If you were looking to live somewhere “edgy”, Manhattan and its boroughs ticked all of the boxes – murders, burglaries, rape and petty crime in record numbers.

Taking the subway after 9pm was a virtual guarantee of assault, and every second parked car had notices taped on their windows – “Don’t bother, no radio”.

And just like Dublin today, everybody wondered how much worse was it going to get.

Then, into the unholy mess came William Bratton, a third-generation Irish-American cop, instituting “quality of life” policing. “If you deal with the little things, you can keep them from becoming big things” became his operational mantra. The year he took the “top cop” job there were 1,946 murders citywide. Two years later, it was down to 983.

Taking a “zero tolerance” approach to street crime, Bratton spearheaded the use of CompStat, a data-driven system that speedily allocated a mobile police force to high-crime areas.

The strategy of focusing on street-level offences, which included direct confrontation with group thuggery, successfully identified petty criminals likely to graduate to more serious crimes.

The traditional “cop on the beat” was central to the transformation. So too was the trust he engendered amongst New York’s finest – a straight-talking leader who always had his officers’ backs.

It was an era that lauded Bruce Willis in 'Die Hard'

In an era when Bruce Willis dominated cinema screens as the gutsy Big Apple cop in the Die Hard movies, we had found a real-life lawman with the brains to outwit the bad guys. “Yippie ki-yay” we chorused Bruce, as another bad hombre headed for the slammer.

Not alone did we see more foot patrol cops on the streets. We began talking with them in a social interaction that underpinned the brave new world taking shape.

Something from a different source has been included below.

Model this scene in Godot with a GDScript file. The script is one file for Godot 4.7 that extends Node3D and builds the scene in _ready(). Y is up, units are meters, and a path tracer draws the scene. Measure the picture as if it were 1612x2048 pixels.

We want to go from being ‘the police’ to being ‘your police’

“Any police strategy that does not address disorder and serious crime is doomed to failure – you cannot police a community without effectively working with the community,” he said.

And when he said, “We want to go from being ‘the police’ to being ‘your police’”, Bratton had the whole city in the palm of his hand.

The similarities between a broken New York in the early 1990s and the blighted Dublin of 2023 are startling – but so are the possible solutions. The time has never been better for an Irish version of Bratton to emerge. But come quickly – your country needs you.